Child deaths a mystery
“It’s a great resource for genealogists. Genealogy has become quite popular. This would make it easy for people who might say, ‘I think I had an ancestor in Lewes but I’m not sure,’ or ‘Are there any people there with my family name?’ They can have access to that information,” Toohey says. Historians can also look at birth and death years and study whether a possible public health crisis such as a flu epidemic hit the area.

Toohey said while working at Ebenezer Cemetery she noted about half of the gravesites were those of children. The observation piqued the investigative archaeologist in her.

“Is there a disproportionate amount of children represented in the cemetery, or perhaps in Lewes in general, compared to the rest of the United States at that time? It just kind of bolsters our knowledge of the past,” Toohey says.

Customs engraved in stones
She says the data gathered has provided a look at cemetery growth patterns, with St. Peter’s Cemetery density of gravesites providing an interesting chronology when viewed on a computer.

“The cemetery sort of grew around three separate churches. We’ve actually found a preliminary pattern. It started in the middle quadrant and then grew and kind of went around the church,” she says.

Changes over time in funerary customs can also be seen. The oldest grave marker found dates to 1707 in the cemetery on Pilottown Road across from the Devries Monument.

“I really enjoy the older stones. Those are the ones that tend to have more engravings, symbols, objects and epitaphs. They tend to be more personalized and moving, especially the ones for children,” she says.

Among notable epitaphs Toohey has seen on headstones: “I told you I was sick,” and “I’m still a little nervous about this trip.”

Toohey says a move toward more standardization and less individuality appears in headstones that are more recent. She said the change happened in the 1930s.

“They start to switch over to the ones you commonly see today, rectangular stones with just the name and the date of birth and death,” says Toohey.

Periods when certain types of stone were used – changing from limestone to marble then granite – can also be seen.

“I’m not sure that I’ve seen anything in granite that’s deeply personal. There are always exceptions but they’re a lot more cut-and-dried,” she says.

Data to be made public
Historical society member Russ Allen heads the research project. He says it will take at least two years and two more interns to finish gathering data. About two months of fieldwork remain.

“There’s Coolspring Cemetery and one in Rehoboth, those are the two big ones. We also want to do St. George’s Chapel and the Hazzard Cemetery,” says Allen. He says the last intern will work with the substantial quantity of information that will have been gathered.

“We’ll put some of the data to use either on a website or publish it.

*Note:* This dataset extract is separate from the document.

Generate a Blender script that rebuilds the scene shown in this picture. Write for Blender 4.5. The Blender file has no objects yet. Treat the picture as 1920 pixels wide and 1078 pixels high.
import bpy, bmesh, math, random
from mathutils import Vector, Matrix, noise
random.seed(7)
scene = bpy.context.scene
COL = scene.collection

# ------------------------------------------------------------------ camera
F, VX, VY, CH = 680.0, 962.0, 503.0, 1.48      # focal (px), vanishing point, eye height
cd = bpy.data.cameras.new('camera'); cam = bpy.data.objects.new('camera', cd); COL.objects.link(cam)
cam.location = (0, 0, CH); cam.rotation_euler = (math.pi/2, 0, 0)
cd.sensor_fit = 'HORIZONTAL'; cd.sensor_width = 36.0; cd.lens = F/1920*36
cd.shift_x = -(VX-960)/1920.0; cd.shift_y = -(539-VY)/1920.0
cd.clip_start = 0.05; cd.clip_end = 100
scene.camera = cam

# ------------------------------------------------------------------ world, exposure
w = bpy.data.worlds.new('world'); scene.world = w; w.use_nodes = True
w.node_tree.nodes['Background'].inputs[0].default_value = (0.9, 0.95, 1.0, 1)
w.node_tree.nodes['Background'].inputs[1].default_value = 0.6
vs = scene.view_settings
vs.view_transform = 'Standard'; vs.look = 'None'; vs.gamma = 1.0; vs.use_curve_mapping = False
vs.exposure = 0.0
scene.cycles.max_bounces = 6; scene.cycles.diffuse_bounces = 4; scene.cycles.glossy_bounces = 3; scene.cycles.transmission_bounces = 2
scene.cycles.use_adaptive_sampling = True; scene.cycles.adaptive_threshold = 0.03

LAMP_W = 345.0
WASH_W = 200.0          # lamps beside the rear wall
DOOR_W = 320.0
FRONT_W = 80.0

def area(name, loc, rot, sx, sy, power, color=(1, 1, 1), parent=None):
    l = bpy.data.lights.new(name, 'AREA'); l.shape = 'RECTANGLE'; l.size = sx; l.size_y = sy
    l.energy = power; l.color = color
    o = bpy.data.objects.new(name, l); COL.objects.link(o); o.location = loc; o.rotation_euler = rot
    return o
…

We’ve recorded close to 4,800 stones and lots and lots of names,” says Allen.

He says the ultimate goal is to make the project’s entire database, cross-referenced in a number of ways, available to the public through the internet and through computer records in the society’s library.

“There’s no shortage of ideas of what we can do with this,” says Allen.

The project is in part made possible by grants from the Jessie Ball duPont Fund based in Jacksonville, Fla. DuPont, who died in 1970, stipulated in her will that only those organizations which had received a philanthropic gift from her between Jan. 1, 1960, and Dec. 31, 1964, would be eligible for funding.

The cemetery project received $18,000 from the fund’s recent grant cycle. The fund provides $12 million to $18 million a year to more than 300 organizations.